La prospettiva di governo cittadino, appare di non facile lettura, poiché incapace a riscuotere la fiducia dell’assise comunale e dalla comunità amministrata.

Urge chiarezza, una nuova cultura dell’Amministrazione, ristabilendo un “patto di fiducia”. Forse, sarebbe il caso di abbandonare certe scaramucce strumentali ed alzare il tiro; bisognerebbe volare alto ed incidere sulle questioni di merito. Inevitabilmente il pensiero corre, anche, alle opposizioni in Consiglio Comunale che dovrebbero incalzare la maggioranza sui contenuti nelle sedi istituzionali, Consiglio e Commissioni consiliari, riportando la naturale contrapposizione tra le parti nell’alveo della politica, e non nelle scorribande verbali ed editoriali che alimentano solo i bassi istinti, svilendo i suoi attori.

L’egemonia del presente, le sterili posizioni antitetiche dominano lo spazio del “dibattito politico” in una città già umiliata e violentata dal passato. Immaginare una politica capace, attraverso decisione alte e seriamente partecipate, contribuisce a rifondare il rapporto tra politica e cittadini, restituendo la giusta dimensione delle cose.

L’atteggiamento statico, di resistenza passiva, nei riguardi delle possibili soluzioni sono scelte che tracciano la continuità della storia recente, incarnano l’amaro disincanto. L’incertezza paralizza, genera confusione. L’immobilismo politico foraggia l’immobilismo sociale, orienta la cultura solo verso i diritti e non anche verso i doveri.

Qualità e coraggio: queste, le caratteristiche che mancano a questo corpo dirigente.
Si è commesso ancora una volta l’errore di credere che la svolta di una città ferma, deturpata e decadente potesse venire da una sorta di miracolo, come effetto di un ennesimo patto distributivo tra la politica e pochi convitati, sempre gli stessi, al tavolo delle decisioni.

Questo governo cittadino, viene “pensato” e “architettato” come un’operazione di ingegneria politica per surrogare una classe dirigente non più spendibile ma che continua a esercitare, in forme diverse, la sua influenza e le sue pressioni.

Questo sdoppiamento tra una rappresentanza nominale ed una che opera da dietro, offusca l’immagine del potere, avvolgendolo in un’ombra cupa, non esaltante, anzi.

Dal pasticcio in cui si è cacciata la politica locale c’è una sola via di uscita: assumersi ciascuno le proprie responsabilità nell’interesse della collettività.

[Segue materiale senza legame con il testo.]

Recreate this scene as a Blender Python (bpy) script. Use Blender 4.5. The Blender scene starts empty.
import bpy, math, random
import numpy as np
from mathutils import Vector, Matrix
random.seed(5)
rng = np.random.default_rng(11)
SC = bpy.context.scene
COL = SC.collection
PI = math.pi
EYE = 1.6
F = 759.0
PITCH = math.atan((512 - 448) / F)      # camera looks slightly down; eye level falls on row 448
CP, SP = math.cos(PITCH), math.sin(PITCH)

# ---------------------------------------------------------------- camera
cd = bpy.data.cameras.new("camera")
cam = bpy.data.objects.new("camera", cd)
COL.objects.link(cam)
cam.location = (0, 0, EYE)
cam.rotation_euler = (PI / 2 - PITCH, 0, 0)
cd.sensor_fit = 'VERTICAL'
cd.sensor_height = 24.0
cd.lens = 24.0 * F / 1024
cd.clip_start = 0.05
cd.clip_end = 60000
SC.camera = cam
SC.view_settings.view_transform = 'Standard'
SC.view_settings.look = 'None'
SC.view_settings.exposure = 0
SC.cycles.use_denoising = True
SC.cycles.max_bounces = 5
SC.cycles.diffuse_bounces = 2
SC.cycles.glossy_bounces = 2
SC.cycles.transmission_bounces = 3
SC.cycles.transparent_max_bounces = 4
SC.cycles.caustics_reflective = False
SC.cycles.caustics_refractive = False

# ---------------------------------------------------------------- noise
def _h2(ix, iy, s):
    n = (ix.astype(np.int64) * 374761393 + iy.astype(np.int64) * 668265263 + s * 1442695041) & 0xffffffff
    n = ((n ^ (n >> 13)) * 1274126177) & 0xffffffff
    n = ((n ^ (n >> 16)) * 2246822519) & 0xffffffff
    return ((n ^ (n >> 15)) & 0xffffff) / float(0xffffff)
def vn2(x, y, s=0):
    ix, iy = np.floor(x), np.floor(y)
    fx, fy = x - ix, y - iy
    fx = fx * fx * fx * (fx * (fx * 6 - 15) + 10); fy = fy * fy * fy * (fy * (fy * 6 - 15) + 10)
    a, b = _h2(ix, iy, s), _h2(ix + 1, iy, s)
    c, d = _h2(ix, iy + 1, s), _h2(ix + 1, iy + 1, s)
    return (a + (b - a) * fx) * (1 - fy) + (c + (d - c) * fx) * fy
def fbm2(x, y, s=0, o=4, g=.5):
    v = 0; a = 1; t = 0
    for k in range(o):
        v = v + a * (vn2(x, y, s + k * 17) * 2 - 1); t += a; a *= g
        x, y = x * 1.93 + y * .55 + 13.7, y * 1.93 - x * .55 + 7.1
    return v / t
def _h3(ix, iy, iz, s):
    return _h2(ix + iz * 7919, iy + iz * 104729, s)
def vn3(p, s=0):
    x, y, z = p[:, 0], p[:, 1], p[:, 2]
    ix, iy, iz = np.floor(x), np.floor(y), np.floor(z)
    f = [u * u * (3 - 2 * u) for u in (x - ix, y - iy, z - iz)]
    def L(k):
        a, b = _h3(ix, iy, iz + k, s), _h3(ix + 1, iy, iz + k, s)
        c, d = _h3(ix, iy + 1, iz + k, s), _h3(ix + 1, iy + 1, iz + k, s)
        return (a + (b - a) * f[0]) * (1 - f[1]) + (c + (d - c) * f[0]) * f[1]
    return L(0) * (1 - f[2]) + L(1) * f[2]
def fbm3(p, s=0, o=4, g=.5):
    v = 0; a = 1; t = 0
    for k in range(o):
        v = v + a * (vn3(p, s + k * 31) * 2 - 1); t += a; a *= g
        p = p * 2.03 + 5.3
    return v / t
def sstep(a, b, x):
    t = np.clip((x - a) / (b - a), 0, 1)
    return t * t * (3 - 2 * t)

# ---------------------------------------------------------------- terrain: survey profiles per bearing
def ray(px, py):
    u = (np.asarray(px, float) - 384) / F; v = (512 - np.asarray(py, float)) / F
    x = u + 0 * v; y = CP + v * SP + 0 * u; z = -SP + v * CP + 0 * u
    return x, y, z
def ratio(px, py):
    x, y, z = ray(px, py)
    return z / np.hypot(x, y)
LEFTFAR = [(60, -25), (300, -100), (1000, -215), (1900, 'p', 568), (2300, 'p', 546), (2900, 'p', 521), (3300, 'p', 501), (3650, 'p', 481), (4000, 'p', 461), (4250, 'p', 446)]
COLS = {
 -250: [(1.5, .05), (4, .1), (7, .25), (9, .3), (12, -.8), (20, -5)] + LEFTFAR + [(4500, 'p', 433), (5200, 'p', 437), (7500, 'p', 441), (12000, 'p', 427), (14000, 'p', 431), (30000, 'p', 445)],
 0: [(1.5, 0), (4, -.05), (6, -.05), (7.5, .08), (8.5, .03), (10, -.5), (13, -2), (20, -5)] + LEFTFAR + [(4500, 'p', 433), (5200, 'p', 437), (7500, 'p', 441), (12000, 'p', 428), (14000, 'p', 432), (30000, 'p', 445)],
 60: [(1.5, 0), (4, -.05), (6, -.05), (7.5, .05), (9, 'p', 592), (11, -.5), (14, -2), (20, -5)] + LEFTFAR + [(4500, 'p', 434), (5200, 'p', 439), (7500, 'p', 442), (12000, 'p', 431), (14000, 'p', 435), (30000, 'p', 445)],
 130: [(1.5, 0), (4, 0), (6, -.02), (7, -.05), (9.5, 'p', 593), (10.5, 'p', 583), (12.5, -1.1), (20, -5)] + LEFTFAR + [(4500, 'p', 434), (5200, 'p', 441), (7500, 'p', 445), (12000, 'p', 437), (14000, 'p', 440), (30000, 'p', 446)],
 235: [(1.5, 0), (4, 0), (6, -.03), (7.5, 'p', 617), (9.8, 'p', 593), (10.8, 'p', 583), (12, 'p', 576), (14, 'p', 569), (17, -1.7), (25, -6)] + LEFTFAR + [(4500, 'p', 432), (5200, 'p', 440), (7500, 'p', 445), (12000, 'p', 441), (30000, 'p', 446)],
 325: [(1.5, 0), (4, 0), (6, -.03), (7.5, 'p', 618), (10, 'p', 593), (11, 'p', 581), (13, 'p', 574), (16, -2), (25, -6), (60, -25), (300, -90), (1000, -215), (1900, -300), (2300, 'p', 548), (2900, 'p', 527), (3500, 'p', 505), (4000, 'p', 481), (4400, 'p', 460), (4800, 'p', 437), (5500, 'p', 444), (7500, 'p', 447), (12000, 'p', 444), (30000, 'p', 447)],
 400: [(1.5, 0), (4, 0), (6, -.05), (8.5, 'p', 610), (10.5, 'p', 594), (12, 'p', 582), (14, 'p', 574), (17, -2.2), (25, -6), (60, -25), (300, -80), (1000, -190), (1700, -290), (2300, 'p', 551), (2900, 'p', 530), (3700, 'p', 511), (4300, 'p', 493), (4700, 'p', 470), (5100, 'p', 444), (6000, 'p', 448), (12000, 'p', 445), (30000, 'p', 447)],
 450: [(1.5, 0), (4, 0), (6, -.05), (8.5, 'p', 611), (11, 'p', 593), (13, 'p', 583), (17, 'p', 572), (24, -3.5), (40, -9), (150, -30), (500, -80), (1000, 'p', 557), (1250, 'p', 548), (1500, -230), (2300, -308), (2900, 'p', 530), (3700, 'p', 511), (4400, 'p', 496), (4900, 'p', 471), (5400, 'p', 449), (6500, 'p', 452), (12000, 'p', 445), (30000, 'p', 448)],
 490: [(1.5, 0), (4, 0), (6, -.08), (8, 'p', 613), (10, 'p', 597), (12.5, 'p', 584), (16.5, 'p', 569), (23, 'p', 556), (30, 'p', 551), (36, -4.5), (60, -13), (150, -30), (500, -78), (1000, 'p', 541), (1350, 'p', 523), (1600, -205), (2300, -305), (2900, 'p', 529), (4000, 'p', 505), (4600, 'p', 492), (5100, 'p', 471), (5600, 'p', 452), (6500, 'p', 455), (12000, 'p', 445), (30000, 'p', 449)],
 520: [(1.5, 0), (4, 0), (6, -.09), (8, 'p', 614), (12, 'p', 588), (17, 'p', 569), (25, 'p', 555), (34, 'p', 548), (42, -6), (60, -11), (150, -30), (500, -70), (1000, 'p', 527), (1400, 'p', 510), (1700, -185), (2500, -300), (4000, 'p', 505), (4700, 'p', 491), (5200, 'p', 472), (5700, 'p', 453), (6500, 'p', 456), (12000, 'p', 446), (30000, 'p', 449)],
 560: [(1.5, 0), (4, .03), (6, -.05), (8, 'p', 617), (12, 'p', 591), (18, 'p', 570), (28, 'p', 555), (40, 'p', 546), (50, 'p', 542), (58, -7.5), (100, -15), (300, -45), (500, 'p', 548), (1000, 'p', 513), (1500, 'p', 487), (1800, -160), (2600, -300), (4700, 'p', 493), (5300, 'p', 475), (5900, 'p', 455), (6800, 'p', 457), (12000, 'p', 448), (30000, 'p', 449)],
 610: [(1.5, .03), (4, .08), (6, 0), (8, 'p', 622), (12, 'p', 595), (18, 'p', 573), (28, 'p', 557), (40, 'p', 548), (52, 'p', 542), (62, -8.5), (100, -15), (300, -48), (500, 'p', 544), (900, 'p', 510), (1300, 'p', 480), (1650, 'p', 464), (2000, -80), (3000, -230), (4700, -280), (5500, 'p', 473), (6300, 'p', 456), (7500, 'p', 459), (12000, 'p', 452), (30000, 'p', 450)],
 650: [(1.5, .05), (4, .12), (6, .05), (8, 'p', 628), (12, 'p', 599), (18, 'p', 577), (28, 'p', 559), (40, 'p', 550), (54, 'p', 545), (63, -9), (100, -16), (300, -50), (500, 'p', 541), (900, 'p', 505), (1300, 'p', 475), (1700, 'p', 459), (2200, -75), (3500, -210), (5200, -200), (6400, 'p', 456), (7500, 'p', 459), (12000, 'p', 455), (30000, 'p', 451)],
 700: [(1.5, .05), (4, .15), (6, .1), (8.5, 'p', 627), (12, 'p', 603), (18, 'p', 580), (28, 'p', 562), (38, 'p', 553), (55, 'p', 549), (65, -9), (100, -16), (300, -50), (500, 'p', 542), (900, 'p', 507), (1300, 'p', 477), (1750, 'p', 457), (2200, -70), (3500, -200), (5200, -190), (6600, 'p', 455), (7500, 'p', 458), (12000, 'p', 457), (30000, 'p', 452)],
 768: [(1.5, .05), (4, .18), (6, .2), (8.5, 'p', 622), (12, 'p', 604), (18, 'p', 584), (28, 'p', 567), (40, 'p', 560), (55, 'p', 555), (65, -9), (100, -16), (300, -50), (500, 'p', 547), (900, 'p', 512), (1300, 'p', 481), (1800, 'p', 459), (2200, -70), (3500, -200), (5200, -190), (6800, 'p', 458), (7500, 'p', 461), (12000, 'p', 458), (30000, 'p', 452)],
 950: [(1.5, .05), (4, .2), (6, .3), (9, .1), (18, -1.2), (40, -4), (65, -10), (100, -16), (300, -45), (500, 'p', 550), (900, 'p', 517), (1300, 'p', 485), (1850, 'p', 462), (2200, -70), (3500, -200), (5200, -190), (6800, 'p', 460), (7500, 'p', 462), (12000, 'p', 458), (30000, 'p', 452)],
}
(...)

E’ ora di dire basta! Nella sostanza, siamo oltre il paradosso: solo parole … accuse … insulti … politichese … fatti zero!

È necessario andare oltre l’orizzonte. La città aspetta che si passi a fare i politici e fare i fatti!

Vale a dire: mettere da parte le prassi orientate alla “via di mezzo” e pensare invece alla realtà in modo inedito e radicale, organizzando un meccanismo delle decisioni che non vieti regole ed istituti nuovi.

Alla fine, urge riscoprire uomini e politici “veri “, con gli attributi, con il coraggio di osare e lottare; è necessario uscire dalle forme del recente passato, trovare nuova linfa ed entusiasmo. I leader democratici, quando sono veri leader, servono per l’appunto a una tale opera di rifondazione.

Invece …

Melito vede questi fenomeni aggravati dalla congenita presenza dei “soliti noti”, i burattinai che muovono i fili per fini personali. Oltre l’incapacità organizzativa e programmatica di questa Amministrazione che è corrosa dalla mediocrità e dall’immobilismo, di un ceto dirigente, pseudo nuovo, incapace ad accettare sfide. Il mito del ripristino di un percorso virtuoso, orientato alla normalità e legalità non è che un mito; il disincanto incide sui valori coesivi che hanno determinato la vittoria elettorale, ma, nei fatti, state dimostrando che non è stata una vittoria politica.

Da una parte c’è il governo della “responsabilità”, quello chiamato a salvare Melito, oramai nel baratro, grazie al ripristino dei valori democratici nella cosa pubblica, al programma della coalizione che “nei prossimi anni” porterà il paese alla normalità, realizzerà i progetti del: Più Europa, il cimitero, la piscina, la raccolta differenziata, la città pulita, il parcheggio Maffettone, il ripristino della legalità, sistemazione e efficienza della pianta organica, il regolamento dell’occupazione del suolo pubblico da far rispettare, ecc..

Da un’altra parte: i fatti quali sono?

La stessa politica (?) che discute da mesi del rimpasto di giunta (il secondo in meno di tre anni) che ha partorito il pastrocchio, le competenze dove sono? Si è accontentato alcuni e scontentato altri. Agli interessi dei cittadini ci pensate?

Tutto questo, mentre Melito muore, il commercio locale langue, il centro storico crolla, di pulizia (in tutti i sensi) non se ne vede, l’illegalità e la delinquenza dilagano e via discorrendo.

Ci fermiamo: abbiamo già superato il limite consentito di decenza!